Saturday, December 23, 2017

Giving experiences instead of things

"Becki Svare has made a radical decision: She won’t buy any more Christmas presents.
It started a few years ago as an experiment with her extended family. The holiday season began as it often did, with a dozen family members drawing names out of a hat. But instead of buying gifts for each other, they had to come up with a ­meaningful experience to share with their designated person. Suggested price: $20 to $25.
Svare’s children took their aunts kayaking. Her brother took his 9-year-old nephew for a ride on his Harley-Davidson, then out for sushi and a trip to the local reptile center. Others went to the zoo."


ricpic said...

I can't remember being gifted as a child. Not zero gifts but close to it. And it followed from that fact that I wasn't a gift hungry kid. You might think the opposite would be the case, but if a kid hardly gets any gifts they're not something on his mind. In other words I didn't feel deprived. Because I wasn't deprived. I did have a set of blocks that I played with endlessly. Those blocks were very absorbing. But toy trucks and toy cars and the million other things that kids get and lose interest in quickly, nah. Anyway, I think the gift culture is very destructive in the sense that a kid starts seeing others as only of value if they cough up something for ME. Who knows, maybe my parents were cheap. They were, after all, young adults when the great depression struck. So maybe it was accidental. But not being indulged worked. As to giving experiences, how about the experience of getting together. I am forever grateful for the family get-togethers at my Aunt Rose' and Uncle Carl's house. They were the alpha aunt and uncle of all the other aunts and uncles and their house was where we all wound up. What a gift those get togethers were.

edutcher said...

You want an experience?

Look in on the relative in the nursing home. On a regular basis. No wonder people get loopy in there. And the time you spend will be appreciated.

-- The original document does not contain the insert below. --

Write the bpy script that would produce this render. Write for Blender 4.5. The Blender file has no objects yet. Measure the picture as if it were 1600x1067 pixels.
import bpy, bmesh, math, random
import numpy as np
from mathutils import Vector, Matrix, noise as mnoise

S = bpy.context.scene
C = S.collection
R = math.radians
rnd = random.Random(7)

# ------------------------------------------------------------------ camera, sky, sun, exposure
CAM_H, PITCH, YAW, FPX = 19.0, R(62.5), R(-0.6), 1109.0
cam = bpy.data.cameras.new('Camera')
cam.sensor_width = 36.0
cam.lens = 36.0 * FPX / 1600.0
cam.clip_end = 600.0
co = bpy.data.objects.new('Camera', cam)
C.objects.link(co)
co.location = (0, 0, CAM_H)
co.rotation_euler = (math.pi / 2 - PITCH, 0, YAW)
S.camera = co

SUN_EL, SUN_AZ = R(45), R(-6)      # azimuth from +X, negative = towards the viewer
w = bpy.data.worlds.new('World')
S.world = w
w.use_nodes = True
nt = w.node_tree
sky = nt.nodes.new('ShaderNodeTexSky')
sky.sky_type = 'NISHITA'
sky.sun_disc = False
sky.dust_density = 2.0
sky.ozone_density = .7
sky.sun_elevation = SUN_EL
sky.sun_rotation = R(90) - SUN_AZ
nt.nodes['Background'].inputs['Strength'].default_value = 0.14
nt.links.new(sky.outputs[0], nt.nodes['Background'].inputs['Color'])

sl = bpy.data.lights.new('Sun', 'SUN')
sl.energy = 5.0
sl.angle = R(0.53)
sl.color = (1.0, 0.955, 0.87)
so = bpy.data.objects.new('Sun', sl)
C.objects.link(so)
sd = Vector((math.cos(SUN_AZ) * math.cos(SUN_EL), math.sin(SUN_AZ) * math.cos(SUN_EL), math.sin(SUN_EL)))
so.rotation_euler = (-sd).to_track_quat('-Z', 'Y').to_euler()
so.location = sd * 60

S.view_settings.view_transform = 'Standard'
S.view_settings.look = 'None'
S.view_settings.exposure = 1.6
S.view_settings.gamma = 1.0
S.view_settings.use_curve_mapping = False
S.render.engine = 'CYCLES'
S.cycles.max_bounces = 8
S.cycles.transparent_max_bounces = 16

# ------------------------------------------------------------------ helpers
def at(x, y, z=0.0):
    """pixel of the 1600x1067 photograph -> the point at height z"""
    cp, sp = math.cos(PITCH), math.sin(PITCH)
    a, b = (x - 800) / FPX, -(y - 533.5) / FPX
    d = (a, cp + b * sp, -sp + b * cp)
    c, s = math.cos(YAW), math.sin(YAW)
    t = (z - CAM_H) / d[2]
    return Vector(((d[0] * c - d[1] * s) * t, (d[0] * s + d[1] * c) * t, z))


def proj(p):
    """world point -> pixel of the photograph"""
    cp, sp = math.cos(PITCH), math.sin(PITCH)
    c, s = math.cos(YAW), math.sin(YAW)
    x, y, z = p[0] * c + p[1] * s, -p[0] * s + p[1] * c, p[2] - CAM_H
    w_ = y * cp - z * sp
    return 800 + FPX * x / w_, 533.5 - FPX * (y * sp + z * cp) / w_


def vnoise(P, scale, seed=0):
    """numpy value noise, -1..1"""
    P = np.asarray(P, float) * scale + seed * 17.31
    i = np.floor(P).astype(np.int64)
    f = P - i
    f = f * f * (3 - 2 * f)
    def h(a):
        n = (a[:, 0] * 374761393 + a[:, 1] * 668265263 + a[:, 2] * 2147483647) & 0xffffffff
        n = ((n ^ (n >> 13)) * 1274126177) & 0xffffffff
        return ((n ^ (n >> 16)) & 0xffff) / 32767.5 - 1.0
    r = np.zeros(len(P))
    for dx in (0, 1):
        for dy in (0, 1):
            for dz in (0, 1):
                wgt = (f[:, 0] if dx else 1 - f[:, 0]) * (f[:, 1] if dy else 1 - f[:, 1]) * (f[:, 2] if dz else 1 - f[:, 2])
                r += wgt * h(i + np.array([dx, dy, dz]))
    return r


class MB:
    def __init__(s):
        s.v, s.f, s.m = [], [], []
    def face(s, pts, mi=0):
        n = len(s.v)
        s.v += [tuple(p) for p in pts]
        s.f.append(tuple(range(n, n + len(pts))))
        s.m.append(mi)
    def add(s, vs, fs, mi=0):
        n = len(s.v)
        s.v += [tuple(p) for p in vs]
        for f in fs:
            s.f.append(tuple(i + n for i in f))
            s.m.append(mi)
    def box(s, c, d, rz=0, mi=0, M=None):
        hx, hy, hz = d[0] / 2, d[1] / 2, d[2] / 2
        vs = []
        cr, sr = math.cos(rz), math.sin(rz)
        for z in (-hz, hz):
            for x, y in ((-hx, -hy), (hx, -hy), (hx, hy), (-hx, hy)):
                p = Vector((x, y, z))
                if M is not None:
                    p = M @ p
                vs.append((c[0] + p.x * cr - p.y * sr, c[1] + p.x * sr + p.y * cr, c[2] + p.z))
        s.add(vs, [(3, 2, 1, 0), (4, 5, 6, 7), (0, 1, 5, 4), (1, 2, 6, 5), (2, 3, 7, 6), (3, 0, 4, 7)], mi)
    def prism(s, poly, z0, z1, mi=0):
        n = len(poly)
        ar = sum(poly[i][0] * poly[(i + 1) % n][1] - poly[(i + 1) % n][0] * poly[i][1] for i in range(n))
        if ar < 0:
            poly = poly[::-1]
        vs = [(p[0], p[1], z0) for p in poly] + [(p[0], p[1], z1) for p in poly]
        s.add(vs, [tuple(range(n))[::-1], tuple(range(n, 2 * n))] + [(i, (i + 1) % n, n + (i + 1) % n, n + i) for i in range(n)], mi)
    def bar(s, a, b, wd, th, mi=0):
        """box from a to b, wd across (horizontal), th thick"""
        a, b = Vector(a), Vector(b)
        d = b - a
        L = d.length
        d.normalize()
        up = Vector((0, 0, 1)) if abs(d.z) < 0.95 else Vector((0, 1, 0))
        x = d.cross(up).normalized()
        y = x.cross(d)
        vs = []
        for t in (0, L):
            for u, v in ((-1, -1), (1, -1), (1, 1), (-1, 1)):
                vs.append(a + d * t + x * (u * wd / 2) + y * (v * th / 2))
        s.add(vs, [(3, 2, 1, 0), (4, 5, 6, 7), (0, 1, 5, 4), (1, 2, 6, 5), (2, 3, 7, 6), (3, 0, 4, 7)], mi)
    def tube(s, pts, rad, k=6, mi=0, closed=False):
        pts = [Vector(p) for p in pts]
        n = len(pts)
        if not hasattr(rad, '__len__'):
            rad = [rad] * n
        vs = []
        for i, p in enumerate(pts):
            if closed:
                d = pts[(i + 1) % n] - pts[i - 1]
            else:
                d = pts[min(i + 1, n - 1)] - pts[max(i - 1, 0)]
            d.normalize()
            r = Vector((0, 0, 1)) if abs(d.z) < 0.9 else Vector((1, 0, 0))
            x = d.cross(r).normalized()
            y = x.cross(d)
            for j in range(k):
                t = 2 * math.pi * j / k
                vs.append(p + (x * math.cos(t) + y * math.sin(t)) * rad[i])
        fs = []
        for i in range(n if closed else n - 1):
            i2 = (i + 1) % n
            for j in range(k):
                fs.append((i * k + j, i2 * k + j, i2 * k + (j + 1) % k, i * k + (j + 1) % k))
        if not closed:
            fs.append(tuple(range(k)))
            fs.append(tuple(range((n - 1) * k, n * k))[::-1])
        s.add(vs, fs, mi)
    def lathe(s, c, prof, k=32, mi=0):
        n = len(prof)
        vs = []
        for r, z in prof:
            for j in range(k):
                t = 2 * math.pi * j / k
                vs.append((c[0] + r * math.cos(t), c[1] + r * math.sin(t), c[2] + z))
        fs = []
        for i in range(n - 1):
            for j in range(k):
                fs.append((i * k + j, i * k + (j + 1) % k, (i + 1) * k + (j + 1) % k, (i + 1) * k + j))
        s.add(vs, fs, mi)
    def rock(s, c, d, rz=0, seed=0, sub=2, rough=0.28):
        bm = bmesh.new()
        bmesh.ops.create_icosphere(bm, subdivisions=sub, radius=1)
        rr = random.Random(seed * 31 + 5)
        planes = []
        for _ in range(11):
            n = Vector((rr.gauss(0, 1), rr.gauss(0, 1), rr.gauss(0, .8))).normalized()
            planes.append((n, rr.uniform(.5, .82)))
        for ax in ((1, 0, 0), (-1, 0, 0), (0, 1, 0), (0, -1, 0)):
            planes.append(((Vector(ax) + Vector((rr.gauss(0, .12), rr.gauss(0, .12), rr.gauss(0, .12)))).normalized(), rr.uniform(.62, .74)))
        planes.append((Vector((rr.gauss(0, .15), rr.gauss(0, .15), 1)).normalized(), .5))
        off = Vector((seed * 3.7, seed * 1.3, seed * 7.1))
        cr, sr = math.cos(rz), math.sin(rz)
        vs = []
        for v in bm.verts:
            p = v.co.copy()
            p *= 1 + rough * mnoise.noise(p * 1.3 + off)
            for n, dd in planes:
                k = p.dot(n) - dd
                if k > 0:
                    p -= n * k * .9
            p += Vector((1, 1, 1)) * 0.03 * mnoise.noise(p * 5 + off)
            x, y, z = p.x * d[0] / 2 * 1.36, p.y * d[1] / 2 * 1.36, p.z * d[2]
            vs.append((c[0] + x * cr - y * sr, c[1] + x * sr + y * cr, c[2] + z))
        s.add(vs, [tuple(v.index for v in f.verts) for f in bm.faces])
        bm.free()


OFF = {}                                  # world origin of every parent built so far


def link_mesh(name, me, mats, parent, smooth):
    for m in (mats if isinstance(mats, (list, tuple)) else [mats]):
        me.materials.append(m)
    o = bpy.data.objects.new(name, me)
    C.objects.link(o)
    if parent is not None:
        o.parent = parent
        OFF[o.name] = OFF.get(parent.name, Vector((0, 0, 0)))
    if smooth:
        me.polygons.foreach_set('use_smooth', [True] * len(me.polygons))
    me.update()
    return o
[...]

And, yeah, I got all the stuff, but I got mostly stuff related to things that interested me, rather than what somebody else wanted mo to be interested in.

It's not how much, it's what.

Dust Bunny Queen said...

Love the idea of experiences for Christmas. Memories last much longer than gifts.

Some of my best Christmas memories as a child are of going on vacations with my parents, brother and extended family. We traveled a lot, so Santa was not the central part of Christmas for us. After all how could he find us when WE didn't even know where we would be from year to year? He usually managed to send one or two presents though, when we were really little and not too discerning about the logistics.

I don't really remember the gifts....I'm sure there were some......Just the fun experiences. Once we settled down and stopped traveling then Christmas became more of a traditional thing.

Many of those experiences and memories are still preserved on old 8mm film that my father took back in the day much of which we were able to digitize.

ndspinelli said...

The most vivid memories were having Christmas Eve w/ my extended family in the basement of my Aunt Helen. We had the traditional 7 fish feast and we would get cash for gifts. All my aunts and uncles and grandma would get those Christmas envelopes from the bank that showed the President or statesmen face. We didn't want to see Washington or least Lincoln and Praise Jesus if you saw Andrew Jackson.

deborah said...

My mom gave us as good Christmases as she could. Dad drank, she worked, and she would run up the charge card from Christmas to Christmas, with school clothes in the Fall added in. And she would be cheerful on Christmas Eve with us, though Dad was out.